C: Missing some logic with the pointers stuff

Question

I am writing my own string copy function. The following works:

char *src, *dest;
src = (char *) malloc(BUFFSIZE);
//Do something to fill the src
dest = (char *) malloc(strlen(src) + 1);
mystringcpy(src, dest);

void mystringcopy(char *src, char *dest) {
   for(; (*dest = *src) != '\0'; ++src, +dest);
}

But this doesn't work:

char *src, *dest;
src = (char *) malloc(BUFFSIZE);
//Do something to fill the src
mystringcpy(src, strlen(src), dest);

void mystringcopy(char *src, size_t length, char *dest) {
   dest = (char *)malloc(length + 1);
   for(; (*dest = *src) != '\0'; ++src, +dest);
}

and I can't understand why... Is allocating memory inside a called function a mistake?

Answer 1

You haven't really said what "works" means, but I'm assuming you're confused why dest isn't being changed to the new memory back in the calling function.

The reason is that in your mystringcopy function, the parameter dest is a copy of the pointer dest in the calling function.

You then assign that copy to a new buffer, do the copy, and then the copy goes away. The original is unchanged. You need to pass dest as a pointer (to a pointer).
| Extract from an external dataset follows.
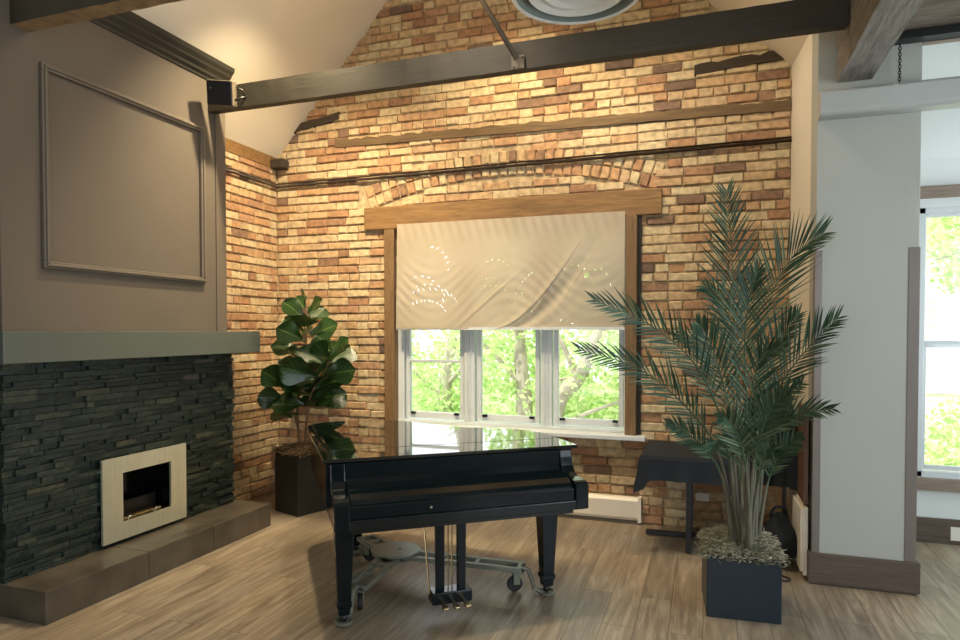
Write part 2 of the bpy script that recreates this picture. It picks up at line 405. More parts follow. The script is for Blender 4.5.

Also, I assume you wrote what you did from memory since it shouldn't compile as is (bad dereference in the calling function). Here's the fixed code:

char *src, *dest;
src = (char *)malloc(BUFFSIZE); // no dereference on src, it's a pointer

//Do something to fill the src
mystringcpy(src, strlen(src), &dest); // pass the address of dest

// take a pointer to a char*
void mystringcopy(char *src, size_t length, char **dest) {
    // now you should dereference dest, to assign to
    // the char* that was passed in
    *dest = (char *)malloc(length + 1);

    // for simplicity, make an auxiliary dest
    char* destAux = *dest;

    // and now the code is the same
    for(; (*destAux = *src) != '\0'; ++src, ++destAux);
}

Another method is to return the dest pointer:

char *src, *dest;
src = (char *)malloc(BUFFSIZE);

//Do something to fill the src
dest = mystringcpy(src, strlen(src)); // assign dest

char* mystringcopy(char *src, size_t length) {
    char* dest = (char *)malloc(length + 1);

    // for simplicity, make an auxiliary dest
    char* destAux = dest;

    for(; (*destAux = *src) != '\0'; ++src, ++destAux);

    return dest; // give it back
}

Keep in mind if length is smaller than the source buffer's real length that you'll overrun your destination buffer. See the comments for a solution, though this is left up to you.

Answer 2

Doing the malloc inside the function is OK, but you're not passing the pointer back out of the function. Either return the pointer:

char * mystringcopy(char *src)

or pass a pointer to the pointer:

void mystringcopy(char *src, char **dest)

Answer 3

Parameters in C are passed by value, so your function gets a copy of the dest pointer, overwrites it with malloc then discards it. Try this instead:

void mystringcopy(char *src, size_t length, char **dest) {
   *dest = (char *)malloc(length + 1);
   char *p=*dest;
   for(; (*p = *src) != '\0'; ++src, ++p);
}

Now you pass a pointer to the pointer to your string, so you can overwrite it in the main procedure. You'd use it like:

char *src, *dest;
*src = (char *) malloc(BUFFSIZE);
//Do something to fill the src
mystringcpy(src, strlen(src), &dest);
// now in dest you have your copy

Answer 4

There is no problem in allocating inside a function.

The problem is that in C arguments are passed by value. So when you assign a value to dest, that's only modifying the dest local to the function.

You have two choices. You can return the dest pointer:

char *alloc_and_copy(const char *src, size_t length)
{
    char *dest = malloc(length + 1);
    ... do your copying
    return dest;
}

or you can pass a pointer to the argument and modify what's being pointed to:

void alloc_and_copy(const char *src, size_t length, char **dest)
{
    char *local_dest = malloc(length + 1);
    ... do your copying using local_dest

    *dest = local_dest;
}

The technique of using a local variable is not required, but I think it makes for more readable code.

Answer 5

In general, when allocating memory there are certain assumptions about what code is responsible for freeing the memory when it's done. I subscribe to the notion that a function should be responsible for one major operation, as if a black box. For both reasons, it is best to allocate your own memory and hand the pointer to the function to populate its buffer.

That aside, you could either return the char * pointer as a return value.

Or, change the char *dest parameter to char **dest. Then, call the function like: mystringcopy(src, strlen(src), *dest). And in the function, it returns the pointer by: *dest = (char *)malloc(length + 1);. Not pretty.